July 23, 2004

BERGER UPDATE: DRUDGE is flashing a New York Sun item on Sandy Berger. The bottom line:

“In his meeting with Tenet, Berger focused most, however, on the question of what was to be done with Bin Ladin if he were actually captured. He worried that the hard evidence against Bin Ladin was still skimpy and that there was a danger of snatching him and bringing him to the United States only to see him acquitted,” the report says, citing a May 1, 1998, Central Intelligence Agency memo summarizing the weekly meeting between Messrs. Berger and Tenet.

In June of 1999, another plan for action against Mr. bin Laden was on the table. The potential target was a Qaeda terrorist camp in Afghanistan known as Tarnak Farms. The commission report released yesterday cites Mr. Berger’s “handwritten notes on the meeting paper” referring to “the presence of 7 to 11 families in the Tarnak Farms facility, which could mean 60-65 casualties.”According to the Berger notes, “if he responds, we’re blamed.”

On December 4, 1999, the National Security Council’s counterterrorism coordinator, Richard Clarke, sent Mr. Berger a memo suggesting a strike in the last week of 1999 against Al Qaeda camps in Afghanistan. Reports the commission: “In the margin next to Clarke’s suggestion to attack Al Qaeda facilities in the week before January 1, 2000, Berger wrote, ‘no.’ ”

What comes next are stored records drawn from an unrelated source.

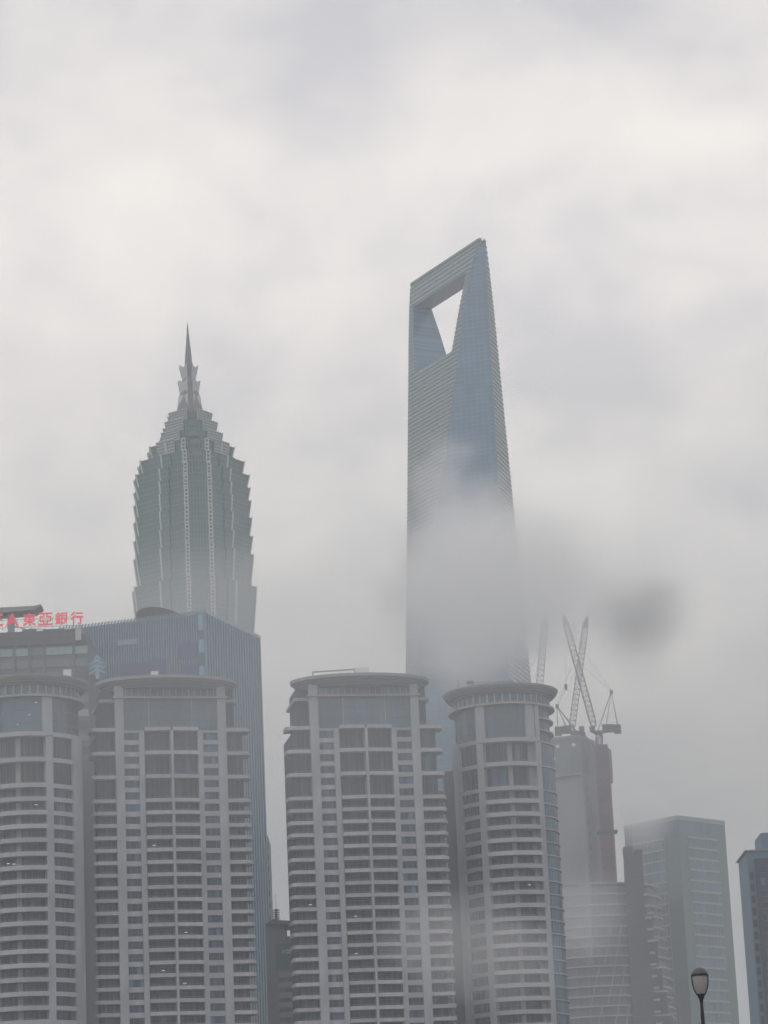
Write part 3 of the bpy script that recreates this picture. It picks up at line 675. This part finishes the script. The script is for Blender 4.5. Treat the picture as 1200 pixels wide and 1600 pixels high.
# gridded parapet screens on the upper tiers
for (zt, zb, ht, hb) in tiers[:4]:
    for k in range(4):
        rot = Matrix.Rotation(k * math.pi / 2, 3, 'Z')
        b = MB(); wb_, wt_ = 4.6, 5.0; z0, z1 = zb + .7, zt + .6
        def P(u, v, off=0):   # u -1..1, v 0..1
            hw_ = hb + (ht - hb) * v + .35 + off; wd = wb_ + (wt_ - wb_) * v; return rot @ Vector((u * wd, -hw_, z0 + (z1 - z0) * v))
        pts = [P(-1, 0, -.15), P(1, 0, -.15), P(1, 1, -.15), P(-1, 1, -.15)]
        back = [p + rot @ Vector((0, .2, 0)) for p in pts]
        b.loft([back, pts], 1)
        for i in range(6): b.bar(P(-1, i / 5), P(1, i / 5), .42, 0)
        for i in range(10): b.bar(P(-1 + i * 2 / 9, 0), P(-1 + i * 2 / 9, 1), .22, 0)
        b.obj('parapet_screen', [JSCR, JSCRB], t)
# arched hoods at tier ends
for (zt, zb, ht, hb) in tiers[1:5]:
    for k in range(4):
        rot = Matrix.Rotation(k * math.pi / 2, 3, 'Z'); c = max(5.0, ht - 8.1) + .2; h = ht - .9
        pf = [(-2.6, 0), (-2.5, 1.0), (-1.8, 1.9), (-.6, 2.3), (.6, 2.3), (1.8, 1.9), (2.5, 1.0), (2.6, 0)]
        cx, cy_ = (c + h) / 2, -(c + h) / 2; d = Vector((1, 1, 0)).normalized(); nn = Vector((1, -1, 0)).normalized()
        ctr = Vector((cx, cy_, zt - 2.4)) - nn * 1.5
        b = MB(); b.loft([[rot @ (ctr + d * x + nn * yy + Vector((0, 0, z))) for x, z in pf] for yy in (-4, 1.4)]); b.obj('corner_hood', JGLASS, t)
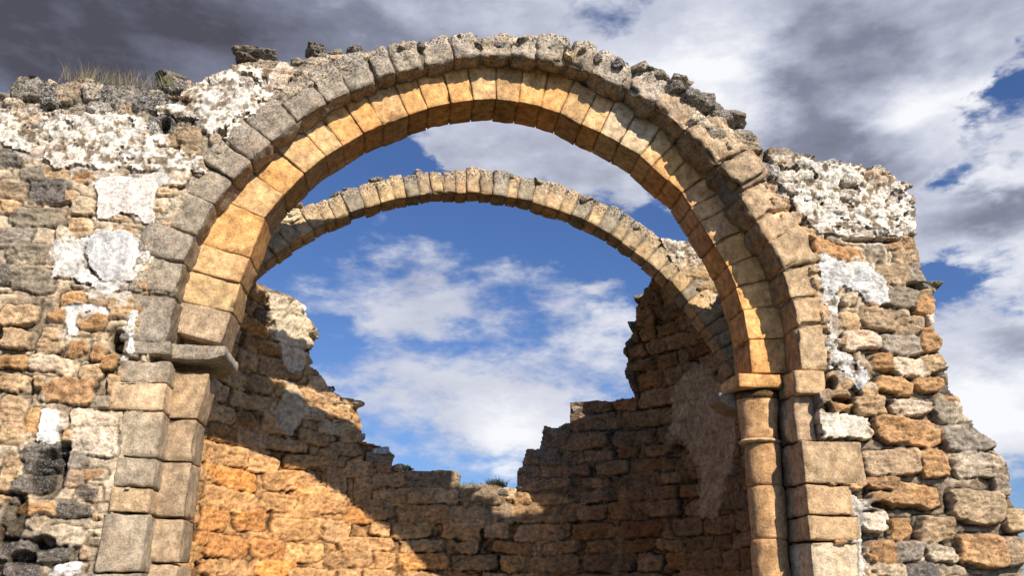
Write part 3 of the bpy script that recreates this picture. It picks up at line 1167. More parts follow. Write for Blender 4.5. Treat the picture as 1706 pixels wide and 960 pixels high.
right_wall = thing('ruined_wall', 'ruined rubble wall right of the arch, its outer side broken into steps of loose stones', 'wall', (4.0, 0.3, 0))
SR = pxstones([
    (1395, 419, 46, 13, 'O', 4), (1460, 424, 16, 18, 'G'), (1507, 433, 20, 13, 'T'), (1497, 408, 27, 10, 'O', 4), (1486, 459, 35, 18, 'B', 2.6), (1528, 459, 19, 19, 'G', 2.6),
    (1500, 494, 32, 17, 'G', 2.8), (1539, 512, 16, 16, 'O', 2.5), (1409, 501, 17, 13, 'P', 2.4), (1455, 500, 13, 11, 'O'),
    (1414, 536, 18, 15, 'T', 2.3), (1462, 533, 28, 17, 'B', 2.5), (1511, 544, 24, 13, 'B', 2.5), (1433, 568, 31, 16, 'P', 2.5), (1504, 574, 32, 17, 'G', 2.6),
    (1548, 565, 18, 20, 'O', 2.5), (1467, 604, 20, 15, 'O', 2.8), (1514, 611, 33, 15, 'P', 2.5), (1556, 607, 22, 15, 'T', 2.5), (1400, 635, 22, 16, 'B', 2.5),
    (1490, 641, 32, 15, 'O', 2.4), (1447, 650, 15, 11, 'T', 2.3), (1552, 641, 27, 14, 'O', 2.6), (1453, 678, 27, 17, 'T', 2.8), (1514, 680, 34, 15, 'P', 3),
    (1572, 685, 18, 20, 'G', 2.8), (1395, 710, 50, 19, 'P', 4), (1511, 717, 54, 22, 'O', 3.2), (1618, 731, 48, 20, 'G', 3.4), (1486, 770, 46, 21, 'T', 3.6),
    (1555, 773, 21, 22, 'O', 3.4), (1627, 777, 42, 20, 'P', 3.6), (1470, 805, 26, 12, 'O', 3), (1525, 826, 40, 20, 'O', 3.2), (1469, 833, 22, 13, 'O', 2.6),
    (1624, 845, 44, 26, 'B', 3), (1455, 872, 25, 20, 'P', 2.8), (1497, 883, 20, 20, 'O', 3.4), (1560, 882, 32, 24, 'T', 3.2), (1571, 925, 28, 15, 'P', 3),
    (1635, 918, 40, 28, 'O', 3.4), (1460, 920, 30, 20, 'O', 3), (1512, 921, 25, 17, 'G', 2.8), (1474, 950, 36, 12, 'P', 3), (1690, 870, 18, 20, 'T', 2.6),
    (1665, 800, 16, 26, 'G', 2.6), (1690, 920, 20, 26, 'B', 2.6), (1535, 955, 30, 14, 'D', 2.6), (1300, 260, 20, 12, 'B', 2.4), (1330, 268, 18, 10, 'G', 2.4),
    (1380, 272, 16, 9, 'D', 2.4), (1420, 282, 20, 10, 'B', 2.4), (1460, 283, 14, 8, 'D', 2.4), (1345, 390, 24, 10, 'T', 2.6), (1285, 285, 16, 12, 'D', 2.4),
    (1292, 660, 0.1, 0.1, 'D'), (1390, 660, 26, 14, 'B', 2.4), (1365, 665, 10, 12, 'G', 2.4), (1340, 660, 6, 18, 'D'), (1403, 680, 20, 10, 'O', 2.4),
])
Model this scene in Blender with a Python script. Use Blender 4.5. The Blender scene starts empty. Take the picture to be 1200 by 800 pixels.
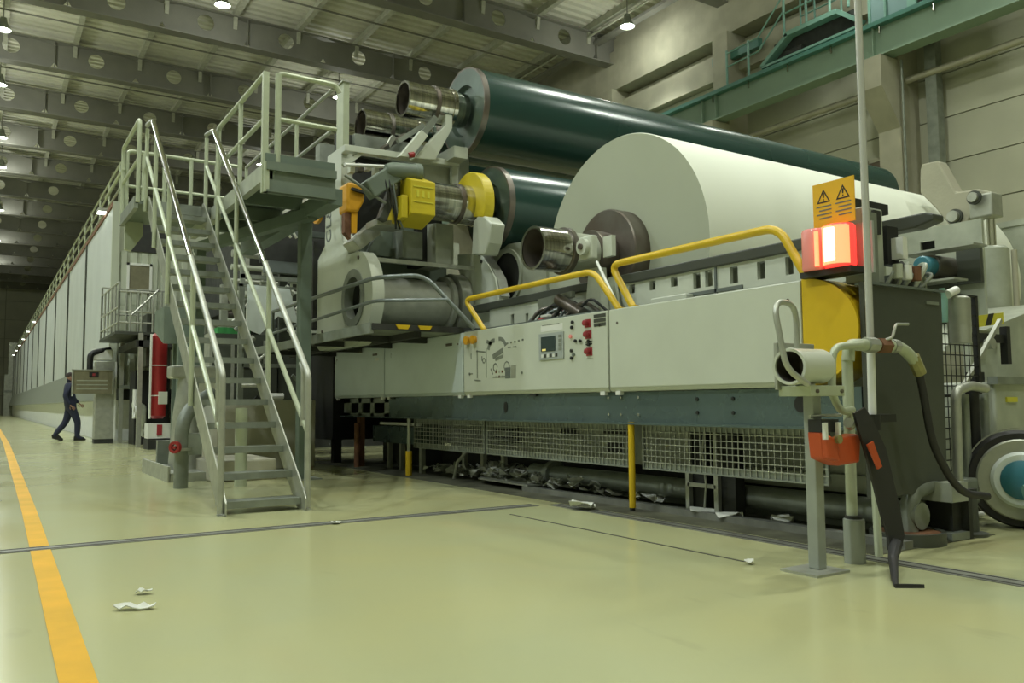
import bpy, bmesh, math, random
from mathutils import Vector, Matrix
random.seed(7)
SC = bpy.context.scene
COL = SC.collection
PI = math.pi

# ---------------------------------------------------------------- camera
cam = bpy.data.cameras.new('camera'); camo = bpy.data.objects.new('camera', cam); COL.objects.link(camo)
cam.sensor_width = 36.0; cam.lens = 29.0; cam.clip_end = 400
camo.matrix_world = Matrix(((0.8417066, -0.0340027, -0.5388635, 0.0),
                            (-0.5398834, -0.0668344, -0.8390823, 0.0),
                            (-0.0074836, 0.9971845, -0.0746125, 0.88),
                            (0, 0, 0, 1)))
SC.camera = camo
# ---------------------------------------------------------------- world, exposure
w = bpy.data.worlds.new('world'); SC.world = w; w.use_nodes = True
w.node_tree.nodes['Background'].inputs[0].default_value = (0.80, 0.90, 0.74, 1)
w.node_tree.nodes['Background'].inputs[1].default_value = 0.05
SC.view_settings.view_transform = 'Standard'; SC.view_settings.look = 'None'
SC.view_settings.exposure = -0.07; SC.view_settings.gamma = 1.0; SC.view_settings.use_curve_mapping = False
LAMP_POWER = 1880.0
CEILING_FILL = 150.0   # power of the fill added under each lamp to brighten roof and girders
LAMP_COLOR = (0.97, 1.0, 0.90)
# high bay lamps: x, y of every lamp that is lit
LAMPS = [(19.1, 21.9), (12.8, 33.9), (0.2, 33.9), (0.2, 39.9), (0.4, 47.9), (0.5, 53.9), (6.4, 27.9),
         (0.2, 9.9), (6.4, 3.9), (12.8, 9.9), (0.2, 21.9), (-7, 3.9), (-6, 15.9), (-7, 27.9), (15.5, 3.9),
         (19.1, 12.9), (6.4, -6.0), (0.2, -1.5), (0.6, 65.9), (0.6, 77.9), (0.6, 89.9), (-7, 45.9), (12.8, 45.9), (-7, 65.9)]

# ---------------------------------------------------------------- materials
def mat(name, col, rough=0.5, metal=0.0, noise=0.0, nscale=6.0, bump=0.0, bscale=30.0, col2=None, emit=None, stretch=None, spec=0.5, coat=0.0):
    m = bpy.data.materials.new(name); m.use_nodes = True
    nt = m.node_tree; b = nt.nodes['Principled BSDF']
    b.inputs['Base Color'].default_value = (*col, 1); b.inputs['Roughness'].default_value = rough
    b.inputs['Metallic'].default_value = metal; b.inputs['Specular IOR Level'].default_value = spec
    b.inputs['Coat Weight'].default_value = coat
    if emit:
        b.inputs['Emission Color'].default_value = (*emit[0], 1); b.inputs['Emission Strength'].default_value = emit[1]
    tc = nt.nodes.new('ShaderNodeTexCoord'); mp = nt.nodes.new('ShaderNodeMapping')
    nt.links.new(tc.outputs['Object'], mp.inputs['Vector'])
    if stretch: mp.inputs['Scale'].default_value = stretch
    if noise > 0:
        n = nt.nodes.new('ShaderNodeTexNoise'); n.inputs['Scale'].default_value = nscale; n.inputs['Detail'].default_value = 5
        nt.links.new(mp.outputs['Vector'], n.inputs['Vector'])
        r = nt.nodes.new('ShaderNodeValToRGB'); r.color_ramp.elements[0].position = 0.35; r.color_ramp.elements[1].position = 0.68
        c2 = col2 if col2 else tuple(c * (1 - noise) for c in col)
        r.color_ramp.elements[0].color = (*c2, 1); r.color_ramp.elements[1].color = (*col, 1)
        nt.links.new(n.outputs['Fac'], r.inputs['Fac']); nt.links.new(r.outputs['Color'], b.inputs['Base Color'])
        q = nt.nodes.new('ShaderNodeMapRange'); q.inputs['To Min'].default_value = min(1, rough + 0.12); q.inputs['To Max'].default_value = max(0.02, rough - 0.08)
        nt.links.new(n.outputs['Fac'], q.inputs['Value']); nt.links.new(q.outputs['Result'], b.inputs['Roughness'])
    if bump > 0:
        n2 = nt.nodes.new('ShaderNodeTexNoise'); n2.inputs['Scale'].default_value = bscale; n2.inputs['Detail'].default_value = 3
        nt.links.new(mp.outputs['Vector'], n2.inputs['Vector'])
        bp = nt.nodes.new('ShaderNodeBump'); bp.inputs['Strength'].default_value = bump; bp.inputs['Distance'].default_value = 0.02
        nt.links.new(n2.outputs['Fac'], bp.inputs['Height']); nt.links.new(bp.outputs['Normal'], b.inputs['Normal'])
    return m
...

In August of 2000, Mr. Berger was presented with another possible plan for attacking Mr. bin Laden.This time, the plan would be based on aerial surveillance from a “Predator” drone. Reports the commission: “In the memo’s margin,Berger wrote that before considering action, ‘I will want more than verified location: we will need, at least, data on pattern of movements to provide some assurance he will remain in place.’ ”

In other words, according to the commission report, Mr. Berger was presented with plans to take action against the threat of Al Qaeda four separate times — Spring 1998, June 1999, December 1999, and August 2000. Each time, Mr. Berger was an obstacle to action. Had he been a little less reluctant to act, a little more open to taking pre-emptive action, maybe the 2,973 killed in the September 11, 2001, attacks would be alive today.

It really doesn’t matter now what was in the documents from the National Archives that Mr. Berger says he inadvertently misplaced. The evidence in the commission’s report yesterday is more than enough to embarrass him thoroughly.

(Emphasis added.) Ouch. The Sun is right to stress that this doesn’t make Berger responsible for the 9/11 attacks, of course. But it does suggest that he was the wrong man to hold the job he held under Clinton, and that he was a poor choice as senior foreign policy adviser for the Kerry campaign. As Martin Peretz said, “He clearly still has McGovernite politics, which means, in my mind, at least, that he believes there is no international dispute that can’t be solved by the U.S. walking away from it.”

I hope John Kerry doesn’t share those instincts, which proved tragically wrong in this case. But then why did he choose Berger as an advisor?

UPDATE: Especially with this track record, which I had forgotten about until a reader sent me this BBC story from 1999, found via Newsfeed:

President Clinton has defended his National Security Adviser, Sandy Berger, against demands for him to resign over the alleged theft by China of US nuclear secrets.

Eighty opposition Republicans earlier wrote to Mr Clinton saying they wanted Mr Berger to resign.

“Mr Berger has failed in his responsibility as this nation’s national security advisor by not properly informing you of the most serious espionage ever committed against the United States,” the lawmakers said in the letter.

They said he knew of concerns about Chinese espionage, but delayed taking action.

What is it with this guy and secrets? And delays in taking action, or telling his boss?

ANOTHER UPDATE: Kerry supporter Brendan Loy has thoughts: “I have to admit, at first blush, this (if true) gives even me pause about Kerry’s choice of advisers. After all, if you want to judge a man, one thing you need to do is look at the type of people he surrounds himself with.”